Along with other small extreme right parties grouped under the platform "Spain on the March", which was formed in July, the party organised a protest against Catalan independence in Barcelona on October 12, rallying some 400 neo-Nazis behind Franco-era flags and fascist-style symbols.

In Spain, extreme right movements won support not so much from a reaction against immigration  as a desire to recreate a Spanish nation unaffected by regional separatist movements, Vallespin said.

The National Alliance's Pena echoed his analysis.

"What we aim to do is to regain a segment of the Spanish population that still believes in the virtues of the Spanish people: honesty, discipline, patriotism, religion, manliness.

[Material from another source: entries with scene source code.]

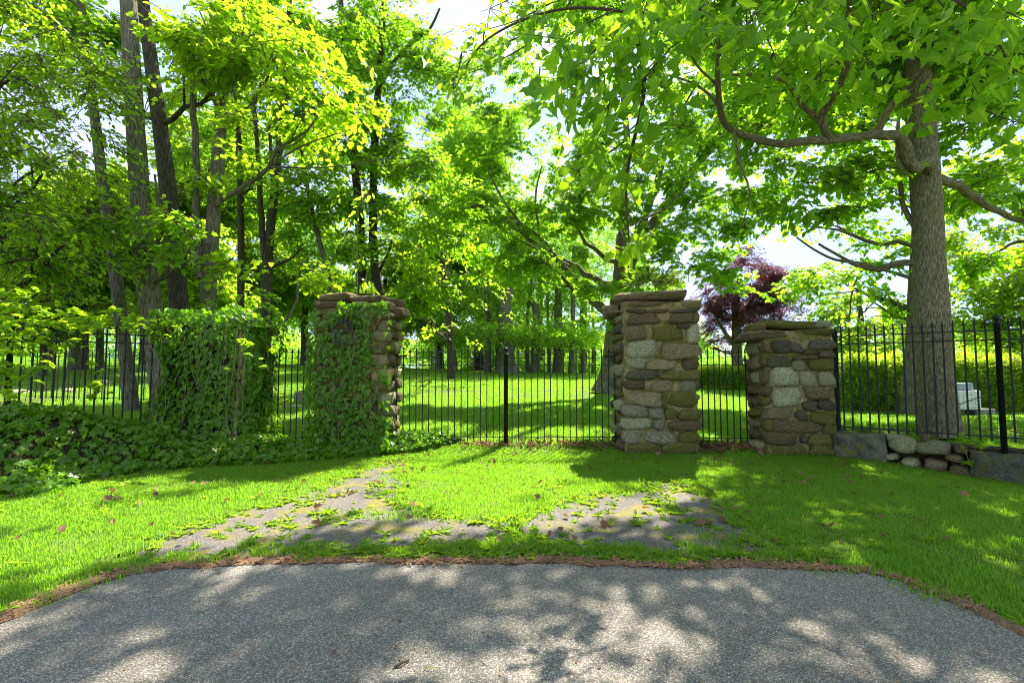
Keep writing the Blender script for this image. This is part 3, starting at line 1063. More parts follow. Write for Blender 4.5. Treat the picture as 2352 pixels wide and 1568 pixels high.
YG = 8.66
ZF, ZR1, ZR2, ZR3, ZB = 1.655, 1.625, 1.49, 0.215, 0.14
def gate(name, xs, label, x_from, x_to, y, group, ends=()):
    p = empty(name, ((x_from + x_to) / 2, y, float(gz((x_from + x_to) / 2, y))), label, 'gate', group)
    pickets(p, [(x, y) for x in xs], ZB, ZF)
    for z in (ZR1, ZR2, ZR3):
        rail(p, (x_from, y, z), (x_to, y, z))
    for (x, zt) in ends:
        mb = MB()
        mb.box((x - 0.018, y - 0.012, ZB - 0.05), (x + 0.018, y + 0.012, zt))
        mb.build('stile', M['ironw'], p)
    return p
xp = lambda px: (px - 1176) / FPX * YG
GXL, GXC, GXR = xp(906), xp(1162), xp(1418)
sp = (GXC - 0.055 - GXL - 0.05) / 16.5
gl = gate('iron_gate', [GXC - 0.11 - sp * i for i in range(17)], 'black picket gate leaf left of the ball-topped centre post', GXL, GXC - 0.04, YG, 'leaves of the wide gate', ((GXL, 1.74),))
gr = gate('iron_gate', [GXC + 0.11 + sp * i for i in range(17)], 'black picket gate leaf right of the ball-topped centre post', GXC + 0.04, GXR, YG, 'leaves of the wide gate', ((GXR, 1.74),))
for g_, x in ((gl, GXL + 0.12), (gr, GXR - 0.12)):
    mb = MB()
    mb.box((x - 0.12, YG - 0.03, ZR1 + 0.012), (x + 0.10, YG + 0.02, ZR1 + 0.045))
    mb.build('latch', M['iron'], g_)
    xh = GXL if g_ is gl else GXR
    for zh in (ZR2, ZR3):
        mb = MB()
        mb.lathe([(.02, -.04), (.024, -.03), (.024, .03), (.02, .04)], 8, (xh, YG - .02, zh))
        mb.build('hinge', M['iron'], g_)
def ball_post(parent, x, y, z0, z1, r=0.035, name='post'):
    mb = MB()
    mb.lathe([(r, z0), (r, z1 - 0.10), (r * 1.35, z1 - 0.095), (r * 1.35, z1 - 0.075), (r * 0.8, z1 - 0.065), (r * 0.55, z1 - 0.045), (r * 0.55, z1 - 0.03)], 10, (x, y, 0))
    o = mb.build(name, M['iron'], parent)
    bb = MB()
    bb.lathe([(0.008, -0.040)] + [(0.043 * math.sin(math.pi * t / 8), -0.043 * math.cos(math.pi * t / 8)) for t in range(1, 8)] + [(0.004, 0.043)], 10, (x, y, z1 + 0.005))
    b = bb.build('ball', M['iron'], parent if parent is None else o)
    if parent is not None:
        b.matrix_parent_inverse = Matrix()
        o2 = o
    return o, b
gp = empty('gate_post', (GXC, YG, float(gz(GXC, YG))), 'round black centre post with ball top between the two gate leaves', 'gate post')
o1, b1 = ball_post(gp, GXC, YG, ZB - 0.06, 1.765, 0.038)

xs3 = lambda zx: ((2350 + zx / 1.845) * 0.57422 - 1176) / FPX * 8.55
g3 = gate('small_iron_gate', [xs3(z) for z in (840, 884, 930, 972, 1020, 1068, 1114, 1163, 1210)], 'narrow black picket gate between the two bare stone piers', 3.14, xs3(1277), 8.55, 'narrow side gates', ((xs3(1277), 1.70),))
mxr = lambda x: 2 * GXC - x
g4 = gate('small_iron_gate', [mxr(xs3(z)) for z in (840, 884, 930, 972, 1020, 1068, 1114, 1163, 1210)], 'narrow black picket gate between the two ivy covered piers', mxr(xs3(1277)), mxr(3.14), 8.55, 'narrow side gates')

def fence(a, b, zb, zt, label, n, posts=(), flat=None, group=None, net=False, spacing=None, rails=(0.03, 0.165)):
    a, b = np.array(a, float), np.array(b, float)
    L = np.linalg.norm(b - a)
    ang = math.atan2(b[1] - a[1], b[0] - a[0])
    p = empty('iron_fence', (*((a + b) / 2), 0), label, 'fence', group)
    pts = [a + (b - a) * ((i + 0.7) / n) for i in range(n)]
    pts = [q for q in pts if all(np.linalg.norm(q - np.array(s)) > 0.05 for s in posts)]
    pickets(p, pts, zb, zt, ang, 0.0115)
    for z in (zt - rails[0], zt - rails[1], zb + 0.06):
        rail(p, (*a, z), (*b, z), .013, .009)
    for s in posts:
        mb = MB()
        mb.lathe([(0.036, zb - 0.22), (0.036, zt + 0.05), (0.05, zt + 0.055), (0.05, zt + 0.08), (0.03, zt + 0.09), (0.02, zt + 0.11)], 10, (s[0], s[1], 0))
        o = mb.build('post', M['iron'], p)
        bb = MB()
        bb.lathe([(0.008, -0.04)] + [(0.045 * math.sin(math.pi * t / 8), -0.045 * math.cos(math.pi * t / 8)) for t in range(1, 8)] + [(0.004, 0.045)], 10, (s[0], s[1], zt + 0.145))
        bo = bb.build('ball', M['iron'], p)
    if flat is not None:
        mb = MB()
        Mx = Matrix.Translation((a[0], a[1], 0)) @ Matrix.Rotation(ang, 4, 'Z')
        mb.box((-0.045, -0.012, zb - 0.02), (0.03, 0.012, zt + 0.06), Mx)
        mb.add([tuple(Mx @ Vector(q)) for q in [(-0.045, -0.012, zt + 0.06), (0.03, -0.012, zt + 0.06), (0.03, 0.012, zt + 0.06), (-0.045, 0.012, zt + 0.06), (-0.008, 0, zt + 0.12)]], [(0, 1, 4), (1, 2, 4), (2, 3, 4), (3, 0, 4)])
        mb.build('flat_bar', M['iron'], p)
    if net:
        mb = MB()
        nn = np.array([-(b - a)[1], (b - a)[0]]) / L * -0.02
        u = 0.0
        rs = random.Random(4)
        hh = 0.85
        while u < L:
            q = a + (b - a) * u / L - nn
            pts3 = [(q[0] + rs.uniform(-.004, .004), q[1], zb + hh * t) for t in (0, 0.5, 1)]
            mb.tube(pts3, [0.0013] * 3, 3)
            u += 0.042
        for k in range(21):
            z = zb + hh * k / 20
            mb.tube([(*(a + (b - a) * t - nn), z + rs.uniform(-.006, .006)) for t in np.linspace(0, 1, 9)], [0.0013] * 9, 3)
        o = mb.build('netting', M['net'], p)
        o['kind'] = 'stuff'
    return p
FA, FB = np.array([5.50, 8.20]), np.array([8.7, 5.15])
u_post = FA + (FB - FA) * 0.44
fence(FA, FB, 0.40, 2.00, 'black picket fence with ball post and netting above the boulder wall', 38, posts=[tuple(u_post)], flat=True, group='tall picket fences flaring to either side', net=True)
FLA, FLB = np.array([mxr(5.50), 8.20]), np.array([mxr(8.7), 5.15])
u_post2 = FLA + (FLB - FLA) * 0.44
fence(FLA, FLB, 0.40, 2.00, 'black picket fence rising out of the ivy bank under creeper leaves', 38, posts=[tuple(u_post2)], group='tall picket fences flaring to either side')
fence((-15.6, 15.6), (-6.5, 13.2), 0.50, 1.85, 'second thin picket fence standing further back on the left lawn', 40, rails=(0.0, 0.15))

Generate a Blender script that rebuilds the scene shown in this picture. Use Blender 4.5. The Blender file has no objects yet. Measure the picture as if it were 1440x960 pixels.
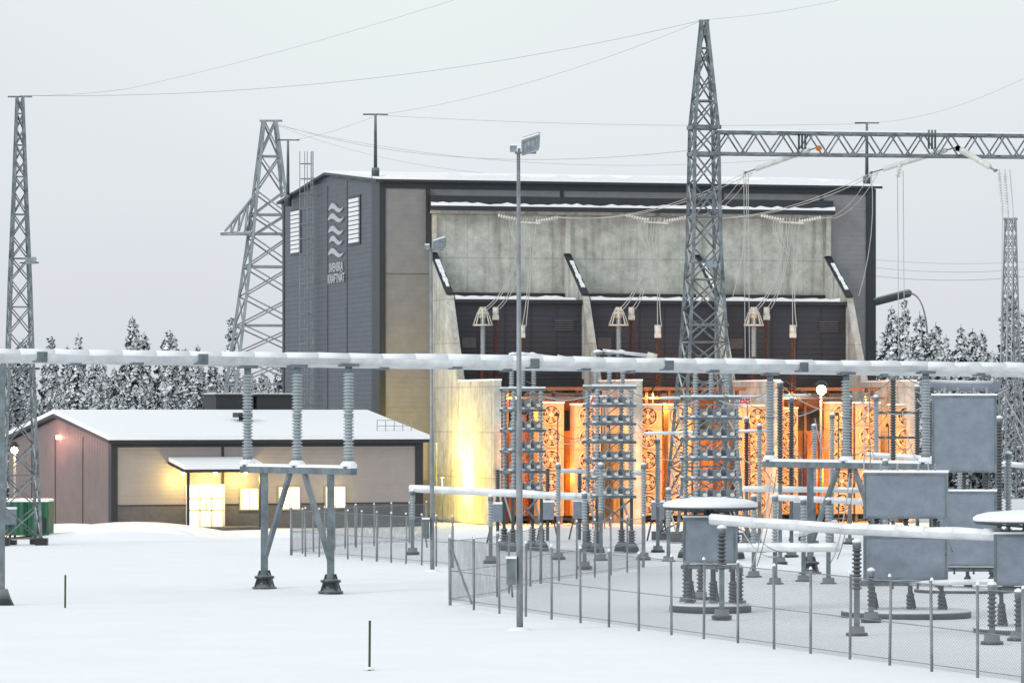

Traditional values," said Pena, a lawyer by profession who founded the party in 2006.

The strength of the economic crisis, which has driven the unemployment rate to 26.3 percent, and widespread corruption also give the extremists a foothold.

"The crisis can help us," admitted Pena, who has charged two members, Adriana Truchado and his 17-year-old cousin Andrea Martinez, with creating an aid programme for the needy similar to that launched by Golden Dawn in Greece.    

In a room in Truchado's apartment in a working class district in northern Madrid, they stock up food, clothes, school material and even a crib and baby stroller.

The aid is distributed to unemployed families with children with one condition: they must be of Spanish origin.

"If our country helps outsiders, but not our own, that ends up creating these problems. In the end, we end up being neglected," Martinez said.